• **Objective**:
Using the listing below, extract each line that has the word "part" in it.

START Dataset content

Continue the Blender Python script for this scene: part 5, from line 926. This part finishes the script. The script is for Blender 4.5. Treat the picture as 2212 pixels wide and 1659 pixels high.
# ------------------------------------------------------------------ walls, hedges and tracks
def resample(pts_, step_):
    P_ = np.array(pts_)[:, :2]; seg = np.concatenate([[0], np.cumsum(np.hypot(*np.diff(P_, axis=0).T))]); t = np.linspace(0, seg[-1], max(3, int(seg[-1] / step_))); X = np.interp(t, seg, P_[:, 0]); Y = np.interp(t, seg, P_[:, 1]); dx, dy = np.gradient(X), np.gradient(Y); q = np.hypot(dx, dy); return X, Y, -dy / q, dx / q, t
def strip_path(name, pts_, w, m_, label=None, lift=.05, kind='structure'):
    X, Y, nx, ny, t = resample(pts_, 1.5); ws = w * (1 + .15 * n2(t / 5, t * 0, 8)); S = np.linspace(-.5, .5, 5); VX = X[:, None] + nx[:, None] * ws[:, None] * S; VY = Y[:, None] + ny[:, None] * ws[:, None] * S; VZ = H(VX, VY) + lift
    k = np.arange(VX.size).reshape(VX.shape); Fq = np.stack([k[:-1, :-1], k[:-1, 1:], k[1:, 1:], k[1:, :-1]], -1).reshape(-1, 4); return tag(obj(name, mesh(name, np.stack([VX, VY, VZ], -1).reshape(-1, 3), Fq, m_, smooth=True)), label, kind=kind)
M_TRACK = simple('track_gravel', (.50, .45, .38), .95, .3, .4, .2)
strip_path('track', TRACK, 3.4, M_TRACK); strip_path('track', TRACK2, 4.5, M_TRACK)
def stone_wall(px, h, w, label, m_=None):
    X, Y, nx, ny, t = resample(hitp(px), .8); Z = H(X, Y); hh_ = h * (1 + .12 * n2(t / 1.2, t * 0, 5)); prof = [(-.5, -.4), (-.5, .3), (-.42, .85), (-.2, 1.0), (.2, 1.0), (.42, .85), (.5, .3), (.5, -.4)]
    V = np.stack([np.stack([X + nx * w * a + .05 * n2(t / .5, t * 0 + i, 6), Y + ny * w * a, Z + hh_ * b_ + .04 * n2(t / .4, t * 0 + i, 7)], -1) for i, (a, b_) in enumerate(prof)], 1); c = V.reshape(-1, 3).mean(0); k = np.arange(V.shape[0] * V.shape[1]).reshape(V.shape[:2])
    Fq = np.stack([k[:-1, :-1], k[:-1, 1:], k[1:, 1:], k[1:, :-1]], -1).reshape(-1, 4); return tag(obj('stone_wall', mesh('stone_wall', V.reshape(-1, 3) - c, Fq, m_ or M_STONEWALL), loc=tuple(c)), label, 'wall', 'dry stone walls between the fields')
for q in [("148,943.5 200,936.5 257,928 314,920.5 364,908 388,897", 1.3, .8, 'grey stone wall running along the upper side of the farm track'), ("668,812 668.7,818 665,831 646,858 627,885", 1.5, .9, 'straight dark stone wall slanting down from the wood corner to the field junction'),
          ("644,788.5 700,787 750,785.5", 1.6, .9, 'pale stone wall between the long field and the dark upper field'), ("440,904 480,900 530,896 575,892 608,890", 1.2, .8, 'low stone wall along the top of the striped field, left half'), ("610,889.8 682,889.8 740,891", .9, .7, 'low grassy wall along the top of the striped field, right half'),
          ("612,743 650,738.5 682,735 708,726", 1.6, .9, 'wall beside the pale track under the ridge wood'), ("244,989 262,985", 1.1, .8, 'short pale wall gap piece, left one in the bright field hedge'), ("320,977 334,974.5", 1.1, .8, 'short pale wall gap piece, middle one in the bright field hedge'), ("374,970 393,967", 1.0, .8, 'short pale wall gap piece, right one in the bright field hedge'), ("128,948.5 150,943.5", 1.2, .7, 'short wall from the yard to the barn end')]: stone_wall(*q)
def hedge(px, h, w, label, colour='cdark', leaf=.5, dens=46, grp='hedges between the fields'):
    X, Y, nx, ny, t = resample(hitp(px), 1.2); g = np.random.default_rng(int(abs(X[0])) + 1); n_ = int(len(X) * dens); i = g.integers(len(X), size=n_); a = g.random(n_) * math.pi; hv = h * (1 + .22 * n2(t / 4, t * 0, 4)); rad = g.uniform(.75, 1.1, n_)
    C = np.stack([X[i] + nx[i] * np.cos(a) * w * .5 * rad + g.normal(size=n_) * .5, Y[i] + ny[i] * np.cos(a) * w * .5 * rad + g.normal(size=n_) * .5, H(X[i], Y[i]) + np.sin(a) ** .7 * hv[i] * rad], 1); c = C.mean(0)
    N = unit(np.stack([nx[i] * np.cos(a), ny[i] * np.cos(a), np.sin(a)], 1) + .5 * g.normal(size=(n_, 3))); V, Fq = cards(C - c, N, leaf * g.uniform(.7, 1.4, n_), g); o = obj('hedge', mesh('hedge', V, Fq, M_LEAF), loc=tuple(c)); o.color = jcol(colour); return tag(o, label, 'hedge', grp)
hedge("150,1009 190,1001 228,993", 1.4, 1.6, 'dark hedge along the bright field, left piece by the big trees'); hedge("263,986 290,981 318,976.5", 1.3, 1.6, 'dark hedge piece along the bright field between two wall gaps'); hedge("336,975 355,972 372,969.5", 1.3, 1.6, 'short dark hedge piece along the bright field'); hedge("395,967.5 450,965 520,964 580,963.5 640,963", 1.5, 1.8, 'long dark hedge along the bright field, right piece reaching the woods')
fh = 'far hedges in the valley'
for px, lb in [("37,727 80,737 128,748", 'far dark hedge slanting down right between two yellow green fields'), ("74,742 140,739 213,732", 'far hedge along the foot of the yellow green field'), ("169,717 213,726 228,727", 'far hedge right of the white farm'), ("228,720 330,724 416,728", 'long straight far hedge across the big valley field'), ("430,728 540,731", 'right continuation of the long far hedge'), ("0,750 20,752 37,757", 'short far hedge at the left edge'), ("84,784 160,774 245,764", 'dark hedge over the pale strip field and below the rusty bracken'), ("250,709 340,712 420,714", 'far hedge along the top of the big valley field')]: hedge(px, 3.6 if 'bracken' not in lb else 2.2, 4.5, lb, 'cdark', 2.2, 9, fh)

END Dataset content
START Dataset content

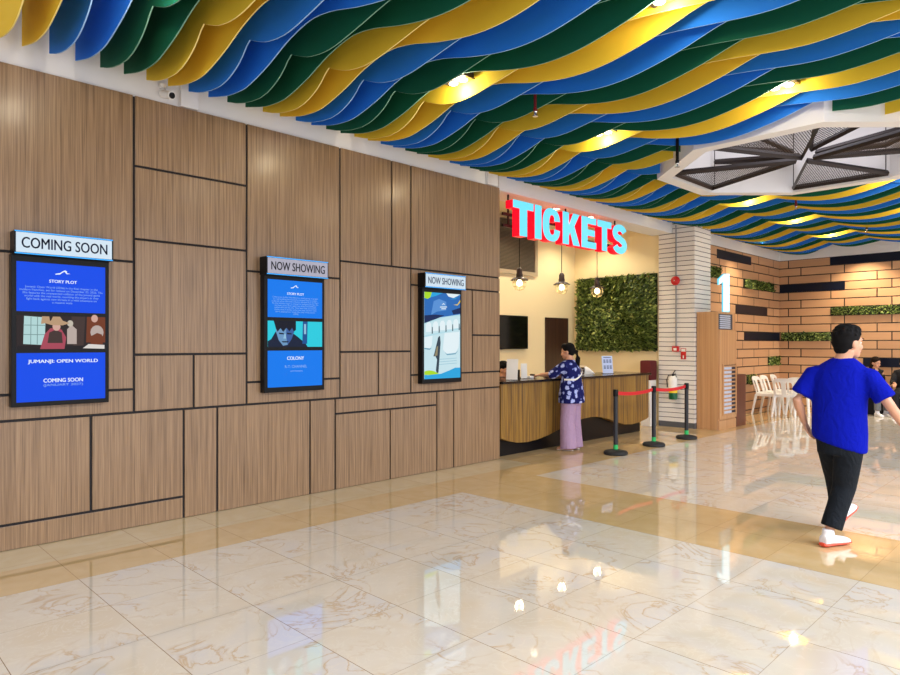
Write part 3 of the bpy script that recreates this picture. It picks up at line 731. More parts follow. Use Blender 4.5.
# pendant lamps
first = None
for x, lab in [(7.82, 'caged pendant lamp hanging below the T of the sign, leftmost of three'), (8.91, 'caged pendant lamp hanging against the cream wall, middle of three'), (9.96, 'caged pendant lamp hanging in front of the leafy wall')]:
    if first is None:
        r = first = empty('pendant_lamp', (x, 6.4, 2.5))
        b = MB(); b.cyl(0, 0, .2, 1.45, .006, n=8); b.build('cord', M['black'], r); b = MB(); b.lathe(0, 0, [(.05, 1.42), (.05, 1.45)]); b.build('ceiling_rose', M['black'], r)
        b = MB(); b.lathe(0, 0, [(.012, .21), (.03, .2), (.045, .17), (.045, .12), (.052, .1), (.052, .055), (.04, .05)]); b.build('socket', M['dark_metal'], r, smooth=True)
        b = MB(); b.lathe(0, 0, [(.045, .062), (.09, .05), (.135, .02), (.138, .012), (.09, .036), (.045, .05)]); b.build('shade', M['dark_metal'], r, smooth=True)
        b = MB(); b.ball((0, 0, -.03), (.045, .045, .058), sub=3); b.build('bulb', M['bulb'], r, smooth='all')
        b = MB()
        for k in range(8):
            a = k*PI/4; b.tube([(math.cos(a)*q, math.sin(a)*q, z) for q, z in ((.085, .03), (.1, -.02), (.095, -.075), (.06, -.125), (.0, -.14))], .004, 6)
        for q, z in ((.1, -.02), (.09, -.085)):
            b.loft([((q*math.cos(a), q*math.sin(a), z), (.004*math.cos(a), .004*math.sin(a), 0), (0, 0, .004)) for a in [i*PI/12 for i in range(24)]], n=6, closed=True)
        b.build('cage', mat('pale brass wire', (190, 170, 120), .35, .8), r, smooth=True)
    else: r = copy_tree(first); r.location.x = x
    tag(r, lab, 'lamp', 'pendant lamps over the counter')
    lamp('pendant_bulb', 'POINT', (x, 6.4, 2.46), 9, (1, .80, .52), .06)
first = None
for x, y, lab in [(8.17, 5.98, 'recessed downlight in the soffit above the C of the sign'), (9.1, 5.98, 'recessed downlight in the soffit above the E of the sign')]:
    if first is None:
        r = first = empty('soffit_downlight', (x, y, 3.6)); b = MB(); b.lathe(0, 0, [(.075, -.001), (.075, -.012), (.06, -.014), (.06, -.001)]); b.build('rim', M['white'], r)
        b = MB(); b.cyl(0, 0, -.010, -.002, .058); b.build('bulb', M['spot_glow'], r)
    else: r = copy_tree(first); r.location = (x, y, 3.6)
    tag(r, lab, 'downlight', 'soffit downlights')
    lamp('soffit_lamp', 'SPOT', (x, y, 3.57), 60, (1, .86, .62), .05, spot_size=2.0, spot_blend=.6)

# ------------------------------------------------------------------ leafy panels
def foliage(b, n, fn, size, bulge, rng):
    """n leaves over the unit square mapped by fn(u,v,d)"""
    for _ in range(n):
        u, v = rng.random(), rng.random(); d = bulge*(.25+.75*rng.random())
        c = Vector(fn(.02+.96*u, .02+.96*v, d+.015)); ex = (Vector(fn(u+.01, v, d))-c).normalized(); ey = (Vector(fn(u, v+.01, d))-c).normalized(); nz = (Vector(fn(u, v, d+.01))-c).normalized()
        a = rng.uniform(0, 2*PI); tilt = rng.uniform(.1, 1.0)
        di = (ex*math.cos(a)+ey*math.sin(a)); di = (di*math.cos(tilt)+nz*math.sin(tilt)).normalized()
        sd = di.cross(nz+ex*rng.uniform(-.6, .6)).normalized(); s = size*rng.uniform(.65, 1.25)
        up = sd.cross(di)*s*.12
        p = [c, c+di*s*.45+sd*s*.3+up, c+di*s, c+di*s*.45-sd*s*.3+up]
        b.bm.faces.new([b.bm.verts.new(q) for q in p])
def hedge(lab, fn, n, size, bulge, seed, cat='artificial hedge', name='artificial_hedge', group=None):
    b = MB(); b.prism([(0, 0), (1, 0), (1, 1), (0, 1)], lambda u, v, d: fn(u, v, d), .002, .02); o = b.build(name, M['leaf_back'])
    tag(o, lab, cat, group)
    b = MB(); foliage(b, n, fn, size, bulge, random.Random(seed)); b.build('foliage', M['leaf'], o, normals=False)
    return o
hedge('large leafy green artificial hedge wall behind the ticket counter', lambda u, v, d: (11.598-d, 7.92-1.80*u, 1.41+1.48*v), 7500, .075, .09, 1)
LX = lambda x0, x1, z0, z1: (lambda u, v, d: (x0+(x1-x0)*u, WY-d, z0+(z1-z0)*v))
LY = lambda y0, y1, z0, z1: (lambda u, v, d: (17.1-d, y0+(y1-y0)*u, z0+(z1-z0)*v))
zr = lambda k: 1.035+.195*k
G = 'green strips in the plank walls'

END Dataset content

• **Finished task**:
Continue the Blender Python script for this scene: part 5, from line 926. This part finishes the script. The script is for Blender 4.5. Treat the picture as 2212 pixels wide and 1659 pixels high.
Write part 3 of the bpy script that recreates this picture. It picks up at line 731. More parts follow. Use Blender 4.5.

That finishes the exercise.